Problem description:
Give back exactly the lines from the beginning of the listing below to the line holding "sc.camera = camo", both ends included; the pictures stay out.

A run of records
---

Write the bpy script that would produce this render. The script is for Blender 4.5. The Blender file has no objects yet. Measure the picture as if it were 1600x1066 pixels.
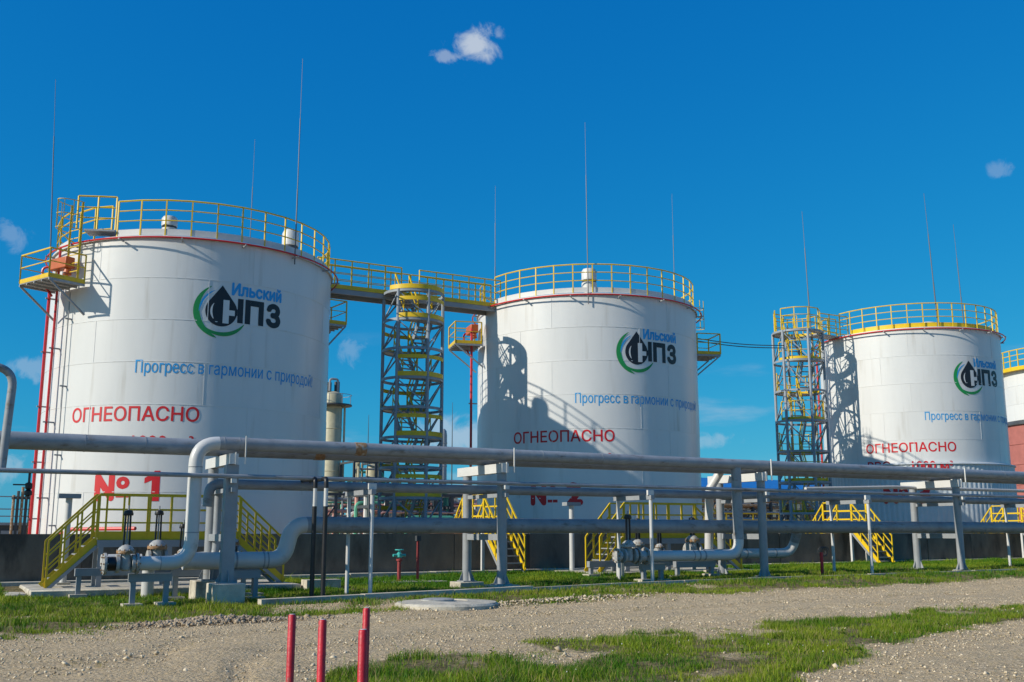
import bpy, bmesh, math, random
import numpy as np
from mathutils import Vector, Matrix
random.seed(7); rng = np.random.default_rng(7)
R_ = math.radians
sc = bpy.context.scene
col = sc.collection

# ------------------------------------------------------------------ camera
cam = bpy.data.cameras.new('camera'); cam.sensor_width = 36.0; cam.lens = 1620/1600*36
cam.clip_start = 0.1; cam.clip_end = 20000
camo = bpy.data.objects.new('camera', cam); col.objects.link(camo)
camo.location = (0, 0, 1.6); camo.rotation_euler = (R_(90 + 10.46), 0, R_(-29))
sc.camera = camo

# ------------------------------------------------------------------ sky and sun (x runs along the pipe rack, the sun stands almost along -x)
SUN_EL = R_(29); SUN_AZ = math.atan2(0.045, -1.0)      # direction towards the sun in the xy plane
world = bpy.data.worlds.new('World'); sc.world = world; world.use_nodes = True
wn, wl = world.node_tree.nodes, world.node_tree.links
wn.clear()
def wnode(t, **k):
    n = wn.new(t)
    for a, b in k.items(): setattr(n, a, b)
    return n
sky = wnode('ShaderNodeTexSky', sky_type='NISHITA'); sky.sun_disc = False
sky.sun_elevation = SUN_EL; sky.sun_rotation = math.pi/2 - SUN_AZ
sky.altitude = 0; sky.air_density = 1.0; sky.dust_density = 0.35; sky.ozone_density = 2.6
tint = wnode('ShaderNodeMix', data_type='RGBA', blend_type='MULTIPLY'); tint.inputs[0].default_value = 1
tint.inputs[7].default_value = (0.0289, 0.0731, 0.0986, 1)
wl.new(sky.outputs[0], tint.inputs[6])
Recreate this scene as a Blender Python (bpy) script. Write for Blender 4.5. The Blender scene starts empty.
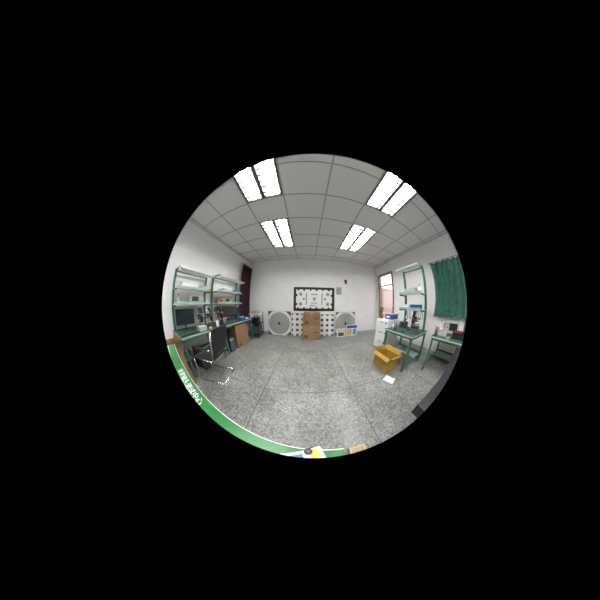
import bpy, bmesh, math, random
from mathutils import Matrix, Vector, Euler
random.seed(4)
H=3.14; WL=-2.76; WR=3.26; D=3.59; BK=-2.6
sc=bpy.context.scene
sc.view_settings.view_transform='Standard'
sc.view_settings.exposure=0.0

# ------------------------------------------------------------------ materials
MATS={}
def mat(name,col,rough=.55,metal=0,emit=0,noise=0,scale=20,bump=0,trans=0):
    if name in MATS: return MATS[name]
    m=bpy.data.materials.new(name); m.use_nodes=True; nt=m.node_tree; b=nt.nodes['Principled BSDF']
    b.inputs['Base Color'].default_value=(*col,1); b.inputs['Roughness'].default_value=rough; b.inputs['Metallic'].default_value=metal
    if emit: b.inputs['Emission Color'].default_value=(*col,1); b.inputs['Emission Strength'].default_value=emit
    if noise or bump:
        tc=nt.nodes.new('ShaderNodeTexCoord'); n=nt.nodes.new('ShaderNodeTexNoise'); n.inputs['Scale'].default_value=scale; n.inputs['Detail'].default_value=5
        nt.links.new(tc.outputs['Object'],n.inputs['Vector'])
        if noise:
            r=nt.nodes.new('ShaderNodeValToRGB'); e=r.color_ramp.elements
            e[0].position=.3; e[1].position=.7
            e[0].color=(*[c*(1-noise) for c in col],1); e[1].color=(*[min(1,c*(1+noise)) for c in col],1)
            nt.links.new(n.outputs['Fac'],r.inputs['Fac']); nt.links.new(r.outputs['Color'],b.inputs['Base Color'])
        if bump:
            bp=nt.nodes.new('ShaderNodeBump'); bp.inputs['Strength'].default_value=bump; bp.inputs['Distance'].default_value=.01
            nt.links.new(n.outputs['Fac'],bp.inputs['Height']); nt.links.new(bp.outputs['Normal'],b.inputs['Normal'])
    MATS[name]=m; return m
wallm=mat('wall_paint',(.81,.81,.81),.7,noise=.03,scale=3,bump=.05)
ceilm=mat('ceiling_tile',(.73,.725,.71),.85,noise=.04,scale=90,bump=.1)
tbar=mat('ceiling_tbar',(.36,.36,.35),.5)
white=mat('white_enamel',(.80,.80,.80),.4)
paper=mat('white_paper',(.80,.81,.81),.8)
black=mat('black_plastic',(.012,.012,.014),.4)
blackm=mat('black_mesh_fabric',(.015,.015,.017),.8,noise=.3,scale=200)
green=mat('green_steel_paint',(.035,.13,.085),.45,noise=.08,scale=8)
mint=mat('pale_green_steel',(.27,.38,.32),.45)
gmat=mat('green_esd_mat',(.015,.085,.05),.6,noise=.15,scale=12)
signg=mat('sign_green',(.006,.12,.025),.4,noise=.08,scale=5)
chrome=mat('chrome',(.7,.7,.72),.15,1)
steel=mat('grey_steel',(.4,.41,.42),.4,.5)
grey=mat('light_grey_plastic',(.42,.43,.42),.5)
dgrey=mat('dark_grey_plastic',(.07,.07,.08),.5)
card=mat('cardboard',(.21,.125,.06),.85,noise=.12,scale=6)
card2=mat('cardboard_light',(.27,.17,.08),.85,noise=.1,scale=6)
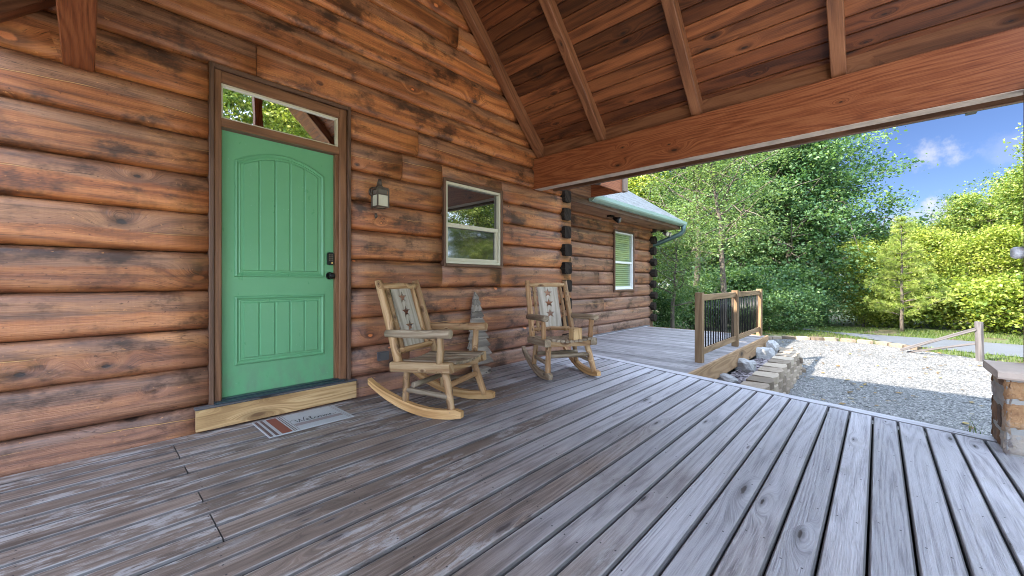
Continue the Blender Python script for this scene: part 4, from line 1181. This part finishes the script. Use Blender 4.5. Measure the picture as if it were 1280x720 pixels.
lv = random.Random(77); m = MB()
for k in range(260):
    x = lv.uniform(6.5, 14); y = lv.uniform(-6, -1.4)
    if not in_poly(x, y, GP) or x < edge_x(y) + .3: continue
    s_ = lv.uniform(.025, .055); a = lv.uniform(0, 6.28); z = gz(x, y) + .025; d = Vector((math.cos(a), math.sin(a), lv.uniform(-.2, .2))) * s_; e = Vector((-math.sin(a), math.cos(a), lv.uniform(-.3, .3))) * s_ * .6
    c = Vector((x, y, z)); b0 = len(m.v); m.v.extend([tuple(c - d), tuple(c + e), tuple(c + d), tuple(c - e)]); m.face((b0, b0 + 1, b0 + 2, b0 + 3), [(0, 0)] * 4, lv.random())
o = m.build('dry_leaves', leaf_mat('dry_leaf', (.10, .055, .02), (.20, .12, .04), (.30, .22, .08), .2)); tag(o, 'scattered dry brown leaves on the gravel', 'leaves', kind='stuff')
# leaning fence piece
fe = empty('rail_fence', (13.2, -5.35, gz(13.2, -5.35)), 0, 'weathered grey fence post with two fallen rails by the driveway', 'fence')
m = MB(); m.bar((0, 0, -.1), (-.08, .03, .86), .12, .07, (1, .9, 0), .008); m.build('post', FENCEWOOD, fe)
g0 = gz(13.2, -5.35)
m = MB(); m.bar((-.07, .07, .70), (.35, 1.22, .06), .07, .04, (0, 0, 1), .008); m.build('rail', FENCEWOOD, fe)
m = MB(); m.bar((-.03, .07, .38), (.40, 1.10, -.02 + .03), .05, .03, (0, 0, 1), .008); m.build('rail', FENCEWOOD, fe)

# grass strips
gp = []
while len(gp) < 15000:
    x = pr.uniform(12.8, 20.5); y = pr.uniform(-10, -.6)
    if in_poly(x, y, GP) or in_poly(x, y, RDP): continue
    if x < 14 and y > -1.6: continue
    if mnoise.noise(Vector((x * .9, y * .9, 4))) < -.28: continue
    gp.append((x, y, gz(x, y)))
o = blades('lawn_grass', gp, .09, .007, GRASSM, .6, 8, 2); tag(o, 'short green grass along the driveway verges', 'grass', kind='stuff')

# ================================================================== trees
def leaf_mesh(name, C, size, rnd, mat, rng, up=.55, aspect=.62):
    n_ = len(C)
    nrm = rng.normal(size=(n_, 3)); nrm[:, 2] = np.abs(nrm[:, 2]) + up; nrm /= np.linalg.norm(nrm, axis=1)[:, None]
    a = rng.normal(size=(n_, 3)); a -= nrm * (a * nrm).sum(1)[:, None]; a /= np.linalg.norm(a, axis=1)[:, None]
    b_ = np.cross(nrm, a)
    L = size * rng.uniform(.45, 1.45, n_)[:, None]; W = L * aspect
    v = np.empty((n_, 4, 3)); v[:, 0] = C - a * L * .5; v[:, 1] = C + b_ * W * .5 + a * L * .05 + nrm * L * .08; v[:, 2] = C + a * L * .5 - nrm * L * .12; v[:, 3] = C - b_ * W * .5 + a * L * .05 + nrm * L * .08
    me = bpy.data.meshes.new(name); me.vertices.add(n_ * 4); me.loops.add(n_ * 4); me.polygons.add(n_)
    me.vertices.foreach_set('co', v.ravel()); me.loops.foreach_set('vertex_index', np.arange(n_ * 4, dtype=np.int32))
    me.polygons.foreach_set('loop_start', np.arange(0, n_ * 4, 4, dtype=np.int32)); me.update(calc_edges=True)
    at = me.attributes.new('rnd', 'FLOAT', 'FACE'); at.data.foreach_set('value', rnd.astype(np.float32)); me.materials.append(mat)
    return me

def tree_meshes(seed, H, Rad, base, nlimb, nclump, per, leaf, mat, profile, sig=.30, drop=0., feather=False, tr0=.13):
    rng = np.random.default_rng(seed); rr = random.Random(seed); mb = MB()
    tp = []; p = Vector((0, 0, -.3)); drift = Vector((rr.uniform(-.06, .06), rr.uniform(-.06, .06), 0)); N = 9
    for i in range(N + 1):
        t = i / N; tp.append(Vector((drift.x * H * t * t + rr.uniform(-.06, .06) * (i > 0), drift.y * H * t * t + rr.uniform(-.06, .06) * (i > 0), -.3 + (H * .93 + .3) * t)))
    mb.tube(tp, [tr0 * (1 - .88 * i / N) * (1.35 if i == 0 else 1) for i in range(N + 1)], 8, .3, wob=.25)
    def tpos(z):
        t = max(0, min(.999, (z + .3) / (H * .93 + .3))) * N; i = int(t); return tp[i].lerp(tp[i + 1], t - i)
    cl = []
    for k in range(nlimb):
        h = base + (H * .95 - base) * ((k + rr.random()) / nlimb) ** .9
        q = (h - base) / (H - base); L = Rad * profile(q) * rr.uniform(.65, 1.15)
        az = k * 2.39996 + rr.uniform(-.5, .5); el = rr.uniform(.1, .5) + .5 * q - drop
        d = Vector((math.cos(az) * math.cos(el), math.sin(az) * math.cos(el), math.sin(el)))
        a = tpos(h * .93); pts = [a]; M = 4
        for i in range(1, M + 1):
            pts.append(a + d * (L * i / M) + Vector((rr.uniform(-.1, .1), rr.uniform(-.1, .1), .06 * L * (i / M) ** 2 * (1 if drop < .2 else -1))) * (1 if i else 0))
        r0 = .045 * tr0 / .13 * (1 - .6 * q)
        mb.tube(pts, [r0 * (1 - .8 * i / M) for i in range(M + 1)], 5, .4)
        for j in range(nclump):
            s = rr.uniform(.25, 1.); i = min(M - 1, int(s * M)); c = pts[i].lerp(pts[i + 1], s * M - i)
            o2 = Vector((rr.gauss(0, 1), rr.gauss(0, 1), rr.gauss(0, .7))) * (.16 + .16 * L)
            e = c + o2
            if j % 2 == 0: mb.tube([c, c.lerp(e, .6) + Vector((0, 0, .04)), e], [r0 * .4, r0 * .28, r0 * .12], 4, .5, caps=False)
            cl.append(e)
    cl = np.array([tuple(c) for c in cl]); ncl = len(cl)
    tone = rng.uniform(.1, .8, ncl)
    sg = sig * rng.uniform(.6, 1.4, ncl)
    C = np.repeat(cl, per, 0) + rng.normal(size=(ncl * per, 3)) * np.repeat(sg, per)[:, None] * np.array([1, 1, .55])
    rnd = np.clip(np.repeat(tone, per) + rng.normal(0, .16, ncl * per), 0, 1)
    keep = C[:, 2] > .05
    crown = leaf_mesh('crown', C[keep], leaf, rnd[keep], mat, rng, .9 if feather else .5, .4 if feather else .66)
    return mb, crown

round_p = lambda q: max(.12, math.sin(math.pi * min(1, .22 + .78 * q)) ** .7)
full_p = lambda q: max(.15, (1 - q) ** .55 * (.75 + .25 * min(1, q * 5)))
PROTO = {}
def proto(kind, *a, **k):
    mb, cr = tree_meshes(*a, **k)
    tr_ = mb.build('trunk', BARK); PROTO[kind] = (tr_.data, cr); bpy.data.objects.remove(tr_)
proto('dark1', 21, 9.0, 3.3, .3, 54, 9, 96, .108, LEAF_DARK, full_p, sig=.26)
proto('dark2', 22, 8.0, 2.8, .6, 38, 9, 96, .108, LEAF_DARK, round_p, sig=.32)
proto('soft1', 23, 8.5, 3.0, 3.0, 24, 9, 60, .10, LEAF_SOFT, round_p, sig=.30, feather=True)
proto('soft2', 24, 4.6, 1.9, 1.2, 16, 11, 40, .10, LEAF_SOFT, round_p, sig=.26, feather=True, tr0=.08)
proto('lime1', 25, 9.5, 2.5, .8, 40, 8, 120, .105, LEAF_LIME, full_p, sig=.28)
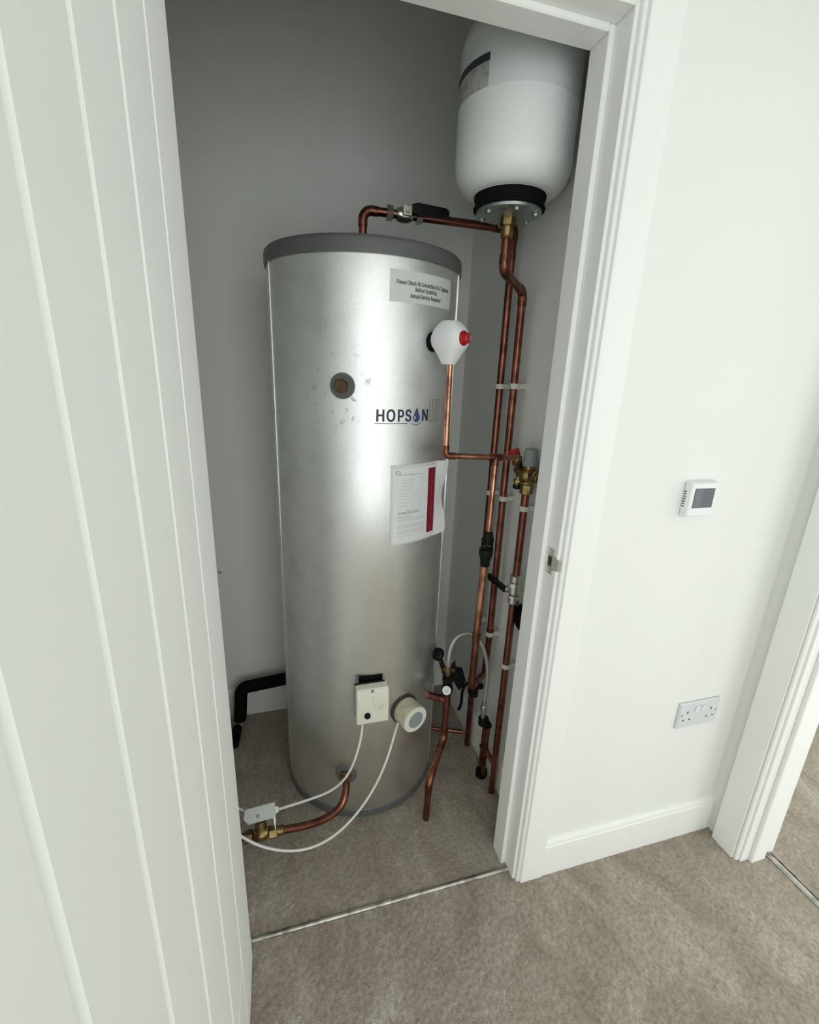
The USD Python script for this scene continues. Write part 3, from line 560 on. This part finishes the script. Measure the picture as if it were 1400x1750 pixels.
obj('funnel', lathe([(0.0135, 0.872), (0.0145, 0.890), (0.0205, 0.908), (0.0205, 0.925), (0.0160, 0.927)], (tx - 0.002, FY, 0), (0, 0, 1), 28), 'black', td)
for s in (-1, 1): obj('strut', box(tx + s * 0.015 - 0.003, FY - 0.004, 0.918, tx + s * 0.015 + 0.003, FY + 0.004, 0.960, 0.001), 'black', td)
# lever valve on the outlet pipe
bv = thing('ball_valve', 'nickel ball valve with a black lever on the pipe above the lid', 'valve')
obj('body', cat_([lathe([(0.013, 0.0), (0.0165, 0.004), (0.0195, 0.016), (0.0195, 0.030), (0.0165, 0.042), (0.013, 0.046)], (0.340, CY, Z1), (1, 0, 0), 24)]), 'chrome', bv)
obj('nut', hexnut((0.312, CY, Z1), (0.330, CY, Z1), 0.0195), 'chrome', bv); obj('nut', hexnut((0.396, CY, Z1), (0.414, CY, Z1), 0.0195), 'chrome', bv)
obj('stem', cat_([cyl((0.363, CY, Z1), (0.363, CY - 0.034, Z1 + 0.002), 0.008, 16), box(0.351, CY - 0.034, Z1 - 0.010, 0.377, CY - 0.028, Z1 + 0.016, 0.0015)]), 'chrome', bv)
obj('lever', hull([(x, y, z) for x, zs in ((0.376, (0.000, 0.018)), (0.392, (-0.008, 0.022)), (0.470, (-0.006, 0.018)), (0.480, (0.000, 0.012))) for y in (CY - 0.040, CY - 0.026) for z in (Z1 + zs[0], Z1 + zs[1])]), 'black', bv, smooth=25, label='black lever handle')
# brass control valve on the near pipe
vz = 1.10
cv = thing('control_valve', 'brass pressure control valve with red and grey caps by the door frame', 'valve')
obj('body', cat_([hexnut((PX, YG, vz - 0.012), (PX, YG, vz + 0.016), 0.0185), cyl((PX, YG, vz + 0.014), (PX, YG, vz + 0.075), 0.0175, 24, 0.003), ball((PX - 0.002, YG, vz + 0.042), 0.0235, (1, 1, 1.05)),
      cyl((PX, YG + 0.005, vz + 0.045), (PX, YG + 0.062, vz + 0.045), 0.013, 20, 0.002), hexnut((PX, YG + 0.030, vz + 0.045), (PX, YG + 0.048, vz + 0.045), 0.0185),
      cyl((PX, YG - 0.005, vz + 0.045), (PX, YG - 0.060, vz + 0.045), 0.013, 20, 0.002), hexnut((PX, YG - 0.030, vz + 0.045), (PX, YG - 0.050, vz + 0.045), 0.0185)]), 'brass', cv, smooth=25)
obj('drain_port', cat_([cyl((PX - 0.012, YG + 0.028, vz + 0.034), (PX - 0.014, YG + 0.030, vz + 0.006), 0.0085, 16), hexnut((PX - 0.013, YG + 0.029, vz + 0.024), (PX - 0.0135, YG + 0.0295, vz + 0.014), 0.0115)]), 'brass', cv, smooth=25)
obj('drain_cap', cyl((PX - 0.014, YG + 0.030, vz + 0.008), (PX - 0.0145, YG + 0.0305, vz - 0.004), 0.0105, 16, 0.001), 'black', cv, label='black drain cap')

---

Solved exercise:
Write the bpy script that would produce this render. The script is for Blender 4.5. The Blender file has no objects yet. Measure the picture as if it were 1600x1066 pixels.
import bpy, bmesh, math, random
import numpy as np
from mathutils import Vector, Matrix
random.seed(7); rng = np.random.default_rng(7)
R_ = math.radians
sc = bpy.context.scene
col = sc.collection

# ------------------------------------------------------------------ camera
cam = bpy.data.cameras.new('camera'); cam.sensor_width = 36.0; cam.lens = 1620/1600*36
cam.clip_start = 0.1; cam.clip_end = 20000
camo = bpy.data.objects.new('camera', cam); col.objects.link(camo)
camo.location = (0, 0, 1.6); camo.rotation_euler = (R_(90 + 10.46), 0, R_(-29))
sc.camera = camo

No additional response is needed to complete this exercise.